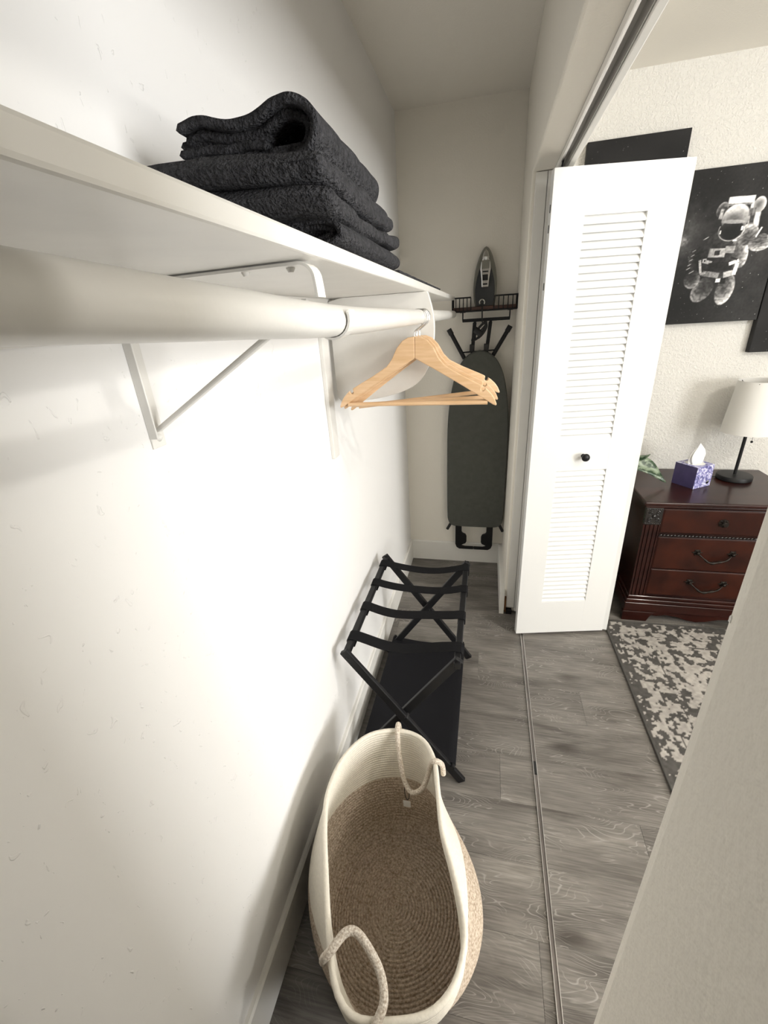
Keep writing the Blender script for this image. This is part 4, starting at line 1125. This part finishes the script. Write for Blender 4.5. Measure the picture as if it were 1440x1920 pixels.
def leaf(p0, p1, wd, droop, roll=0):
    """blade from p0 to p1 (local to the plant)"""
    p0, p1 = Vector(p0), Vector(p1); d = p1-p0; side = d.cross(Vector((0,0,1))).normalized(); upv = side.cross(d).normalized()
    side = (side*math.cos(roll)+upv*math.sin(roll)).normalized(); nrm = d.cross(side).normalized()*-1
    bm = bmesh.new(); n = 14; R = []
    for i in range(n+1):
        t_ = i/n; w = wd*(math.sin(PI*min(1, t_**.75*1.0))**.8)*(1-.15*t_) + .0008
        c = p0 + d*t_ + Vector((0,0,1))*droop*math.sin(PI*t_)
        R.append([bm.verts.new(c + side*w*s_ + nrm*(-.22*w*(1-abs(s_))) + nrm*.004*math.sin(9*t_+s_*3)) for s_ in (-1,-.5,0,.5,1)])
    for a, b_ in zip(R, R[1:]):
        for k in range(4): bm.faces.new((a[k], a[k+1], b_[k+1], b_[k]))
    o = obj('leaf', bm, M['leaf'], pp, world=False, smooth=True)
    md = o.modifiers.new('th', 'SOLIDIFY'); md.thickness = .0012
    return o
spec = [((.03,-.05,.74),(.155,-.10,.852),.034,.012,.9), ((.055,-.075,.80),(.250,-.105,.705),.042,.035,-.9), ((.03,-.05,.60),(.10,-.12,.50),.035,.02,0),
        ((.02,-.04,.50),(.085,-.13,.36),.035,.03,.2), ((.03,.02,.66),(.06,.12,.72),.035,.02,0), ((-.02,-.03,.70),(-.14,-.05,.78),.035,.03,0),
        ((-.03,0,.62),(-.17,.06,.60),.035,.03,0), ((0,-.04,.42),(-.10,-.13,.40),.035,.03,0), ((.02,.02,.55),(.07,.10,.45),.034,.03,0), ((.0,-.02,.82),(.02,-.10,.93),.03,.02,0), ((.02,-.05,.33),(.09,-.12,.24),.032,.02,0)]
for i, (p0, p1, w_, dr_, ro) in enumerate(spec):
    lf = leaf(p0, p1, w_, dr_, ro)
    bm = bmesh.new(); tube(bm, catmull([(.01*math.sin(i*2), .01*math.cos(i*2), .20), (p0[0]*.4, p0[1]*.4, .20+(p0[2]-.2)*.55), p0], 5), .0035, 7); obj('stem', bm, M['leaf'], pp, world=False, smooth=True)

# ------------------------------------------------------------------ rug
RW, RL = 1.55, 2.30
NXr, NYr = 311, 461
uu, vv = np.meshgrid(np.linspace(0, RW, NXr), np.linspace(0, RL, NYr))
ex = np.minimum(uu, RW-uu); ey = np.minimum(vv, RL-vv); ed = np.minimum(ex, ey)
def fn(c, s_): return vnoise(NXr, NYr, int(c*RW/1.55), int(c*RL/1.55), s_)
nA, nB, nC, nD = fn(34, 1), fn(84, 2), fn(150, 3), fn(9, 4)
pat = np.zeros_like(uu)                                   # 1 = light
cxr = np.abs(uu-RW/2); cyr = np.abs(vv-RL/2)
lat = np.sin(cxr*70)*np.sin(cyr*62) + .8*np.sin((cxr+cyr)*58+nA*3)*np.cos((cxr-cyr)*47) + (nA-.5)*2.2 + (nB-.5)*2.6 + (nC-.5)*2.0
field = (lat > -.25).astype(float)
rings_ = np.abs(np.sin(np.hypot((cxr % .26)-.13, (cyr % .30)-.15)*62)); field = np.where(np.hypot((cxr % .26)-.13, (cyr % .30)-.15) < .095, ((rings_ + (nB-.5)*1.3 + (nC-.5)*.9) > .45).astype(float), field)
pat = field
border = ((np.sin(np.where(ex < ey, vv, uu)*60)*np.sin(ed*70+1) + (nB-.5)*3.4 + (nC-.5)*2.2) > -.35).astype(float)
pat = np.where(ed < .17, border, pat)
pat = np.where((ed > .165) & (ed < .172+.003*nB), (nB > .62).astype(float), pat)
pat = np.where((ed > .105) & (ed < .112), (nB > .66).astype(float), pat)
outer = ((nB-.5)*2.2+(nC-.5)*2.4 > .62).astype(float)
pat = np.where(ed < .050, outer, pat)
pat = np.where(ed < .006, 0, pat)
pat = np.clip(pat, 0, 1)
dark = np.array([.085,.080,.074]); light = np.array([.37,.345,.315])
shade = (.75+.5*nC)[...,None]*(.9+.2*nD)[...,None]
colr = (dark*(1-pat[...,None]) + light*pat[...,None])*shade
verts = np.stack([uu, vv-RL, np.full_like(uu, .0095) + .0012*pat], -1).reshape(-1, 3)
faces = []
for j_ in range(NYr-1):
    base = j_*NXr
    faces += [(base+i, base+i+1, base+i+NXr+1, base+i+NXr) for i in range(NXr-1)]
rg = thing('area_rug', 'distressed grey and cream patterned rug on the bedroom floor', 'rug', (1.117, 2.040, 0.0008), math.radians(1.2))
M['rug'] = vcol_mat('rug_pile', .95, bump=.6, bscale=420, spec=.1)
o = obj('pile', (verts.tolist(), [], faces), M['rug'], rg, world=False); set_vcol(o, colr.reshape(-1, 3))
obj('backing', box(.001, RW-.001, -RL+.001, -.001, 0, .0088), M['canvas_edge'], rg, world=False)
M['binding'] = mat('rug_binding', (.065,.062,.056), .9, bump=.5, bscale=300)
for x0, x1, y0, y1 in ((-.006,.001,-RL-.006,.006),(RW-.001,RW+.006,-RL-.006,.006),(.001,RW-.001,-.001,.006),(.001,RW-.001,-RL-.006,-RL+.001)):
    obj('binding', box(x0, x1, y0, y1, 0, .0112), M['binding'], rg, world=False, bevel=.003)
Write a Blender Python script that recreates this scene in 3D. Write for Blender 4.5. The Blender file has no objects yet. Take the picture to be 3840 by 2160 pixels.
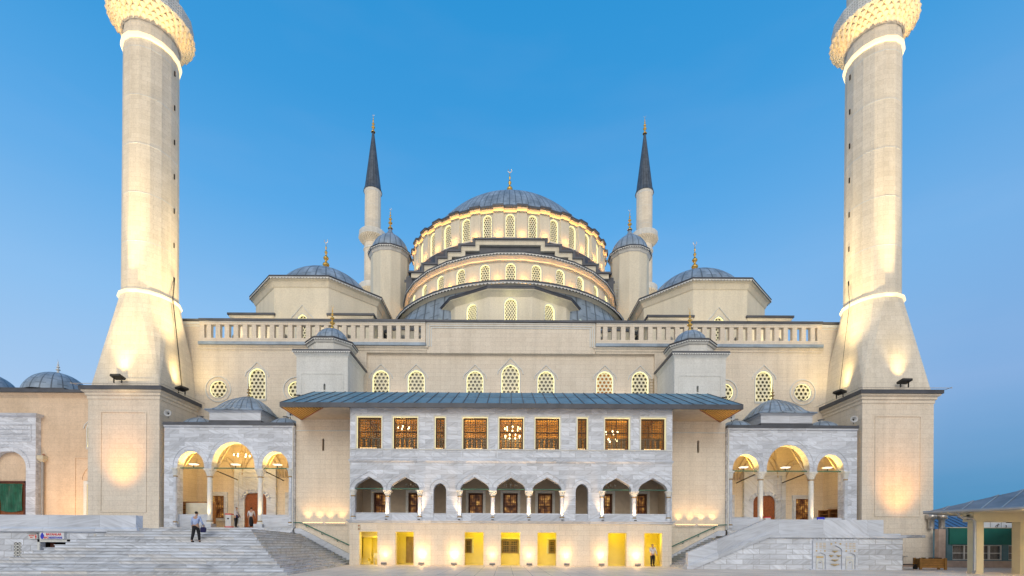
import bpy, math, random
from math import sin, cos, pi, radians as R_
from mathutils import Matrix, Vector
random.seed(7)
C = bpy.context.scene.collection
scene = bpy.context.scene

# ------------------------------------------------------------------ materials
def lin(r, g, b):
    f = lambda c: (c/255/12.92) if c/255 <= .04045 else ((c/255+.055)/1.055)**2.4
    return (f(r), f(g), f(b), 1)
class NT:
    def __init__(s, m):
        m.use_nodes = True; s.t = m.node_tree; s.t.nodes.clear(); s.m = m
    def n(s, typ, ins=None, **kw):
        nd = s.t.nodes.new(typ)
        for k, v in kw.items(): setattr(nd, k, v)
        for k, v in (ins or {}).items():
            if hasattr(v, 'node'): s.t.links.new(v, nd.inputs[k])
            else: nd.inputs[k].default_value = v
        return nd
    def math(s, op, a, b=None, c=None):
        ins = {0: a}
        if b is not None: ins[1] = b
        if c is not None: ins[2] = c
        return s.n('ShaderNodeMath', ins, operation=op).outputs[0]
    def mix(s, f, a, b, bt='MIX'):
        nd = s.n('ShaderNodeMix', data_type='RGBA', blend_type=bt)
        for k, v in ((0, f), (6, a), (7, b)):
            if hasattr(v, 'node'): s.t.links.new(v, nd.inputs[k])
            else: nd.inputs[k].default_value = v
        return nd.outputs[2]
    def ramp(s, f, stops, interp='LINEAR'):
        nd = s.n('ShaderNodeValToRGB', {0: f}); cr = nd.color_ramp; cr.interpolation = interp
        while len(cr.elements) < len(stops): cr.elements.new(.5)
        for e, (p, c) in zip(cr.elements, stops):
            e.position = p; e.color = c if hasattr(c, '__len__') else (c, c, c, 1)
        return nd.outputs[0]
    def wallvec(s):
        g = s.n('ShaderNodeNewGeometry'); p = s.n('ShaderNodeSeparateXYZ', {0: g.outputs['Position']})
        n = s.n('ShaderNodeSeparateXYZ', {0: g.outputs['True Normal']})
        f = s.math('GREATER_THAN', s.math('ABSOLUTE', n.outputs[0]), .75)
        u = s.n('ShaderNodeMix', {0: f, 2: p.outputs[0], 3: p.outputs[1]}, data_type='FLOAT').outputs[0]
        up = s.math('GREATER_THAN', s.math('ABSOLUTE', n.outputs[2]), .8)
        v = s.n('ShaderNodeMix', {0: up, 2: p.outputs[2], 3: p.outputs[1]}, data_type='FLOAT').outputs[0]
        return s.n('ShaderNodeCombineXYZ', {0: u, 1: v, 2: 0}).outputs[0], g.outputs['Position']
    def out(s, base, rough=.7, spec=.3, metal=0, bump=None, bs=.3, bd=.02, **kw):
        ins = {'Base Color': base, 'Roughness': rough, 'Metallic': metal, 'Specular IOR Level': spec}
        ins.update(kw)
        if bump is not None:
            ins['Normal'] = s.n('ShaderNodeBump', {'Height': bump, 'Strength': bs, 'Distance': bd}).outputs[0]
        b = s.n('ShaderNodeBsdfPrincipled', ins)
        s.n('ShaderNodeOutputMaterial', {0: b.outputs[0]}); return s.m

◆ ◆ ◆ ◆

# Stated exercise:
Write down exactly what the lines above say, from the line holding "Write a Blender" through the line holding "scene = bpy.context.scene", and nothing more. Do not copy the pictures.

# Reply to the task:
Write a Blender Python script that recreates this scene in 3D. Write for Blender 4.5. The Blender file has no objects yet. Take the picture to be 3840 by 2160 pixels.
import bpy, math, random
from math import sin, cos, pi, radians as R_
from mathutils import Matrix, Vector
random.seed(7)
C = bpy.context.scene.collection
scene = bpy.context.scene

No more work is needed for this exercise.